WASHINGTON -- The Commodity Futures Trading Commission is set to vote next Wednesday on some of its final rules that would allow it to collect information from futures firms about affiliated over-the-counter derivatives businesses.

Under these risk assessment rules, the agency would obtain information concerning the activities of futures commission merchant affiliates.

In response to several comments, agency officials said that not all of the proposals will be considered at one time. The agency plans to vote on the risk assessment guidelines in two stages to speed up implementation.

Next week's vote will be on the less controversial parts of the proposals, an official said. The agency will review further the rules pertaining to position reporting and margin calls.

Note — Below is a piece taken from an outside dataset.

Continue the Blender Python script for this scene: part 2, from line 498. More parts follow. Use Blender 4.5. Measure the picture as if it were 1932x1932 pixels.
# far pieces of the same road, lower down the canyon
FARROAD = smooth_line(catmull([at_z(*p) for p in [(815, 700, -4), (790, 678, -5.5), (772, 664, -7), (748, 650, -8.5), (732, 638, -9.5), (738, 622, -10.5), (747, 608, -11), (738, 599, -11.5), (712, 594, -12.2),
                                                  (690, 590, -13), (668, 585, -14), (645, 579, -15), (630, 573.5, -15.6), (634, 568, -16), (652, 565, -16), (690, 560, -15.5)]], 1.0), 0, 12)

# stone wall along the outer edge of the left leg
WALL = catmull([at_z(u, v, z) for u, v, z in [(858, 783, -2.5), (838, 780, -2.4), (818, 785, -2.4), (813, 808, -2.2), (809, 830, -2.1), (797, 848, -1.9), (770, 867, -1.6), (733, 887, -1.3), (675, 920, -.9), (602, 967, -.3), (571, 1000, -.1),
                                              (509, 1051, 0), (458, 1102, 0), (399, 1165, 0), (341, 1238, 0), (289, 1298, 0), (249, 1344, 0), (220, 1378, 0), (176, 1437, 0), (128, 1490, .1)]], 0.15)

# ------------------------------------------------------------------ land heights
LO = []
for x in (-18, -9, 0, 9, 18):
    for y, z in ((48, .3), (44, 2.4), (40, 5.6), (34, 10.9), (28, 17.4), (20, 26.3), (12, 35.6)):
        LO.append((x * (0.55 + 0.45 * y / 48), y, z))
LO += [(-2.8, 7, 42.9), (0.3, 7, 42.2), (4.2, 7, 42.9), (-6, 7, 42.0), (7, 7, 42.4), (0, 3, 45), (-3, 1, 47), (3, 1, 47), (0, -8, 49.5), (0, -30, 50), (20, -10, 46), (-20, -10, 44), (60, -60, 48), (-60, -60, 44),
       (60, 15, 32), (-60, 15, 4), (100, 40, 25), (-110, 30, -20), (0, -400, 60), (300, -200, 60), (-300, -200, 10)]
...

The rules, in general, would give the agency the authority to collect information about the affiliates that are likely to have a material effect on the financial or operational condition of the futures commission merchant.

The proposed rules are aimed at improving the financial oversight of firms that are part of holding company groups in which the groups' activities may affect a futures firm's overall financial condition.

Agency officials have said the less controversial proposals include rules requiring futures commission merchants to provide to the futures trading agency on a regular basis organizational charts, risk management policies, and consolidated financial statements.

The futures trading agency is expected to later lay out the requirements for when firms should notify the commission about certain triggering events that could have a material impact on their financial condition.

The agency's risk assessment guidelines were opened for comment this February.

The proposed program is similar to a risk assessment program established previously by the Securities and Exchange Commission.

Under its risk assessment guidelines, the SEC collects information from broker-dealers with affiliates that engage in derivatives activities.

A number of firms have voiced concerns that the futures trading commission's rules may be too burdensome and duplicative of the SEC requirements.

Staff at the futures trading commission maintain that the agency will continue to consult with the SEC to harmonize risk assessment guidelines and minimize duplication.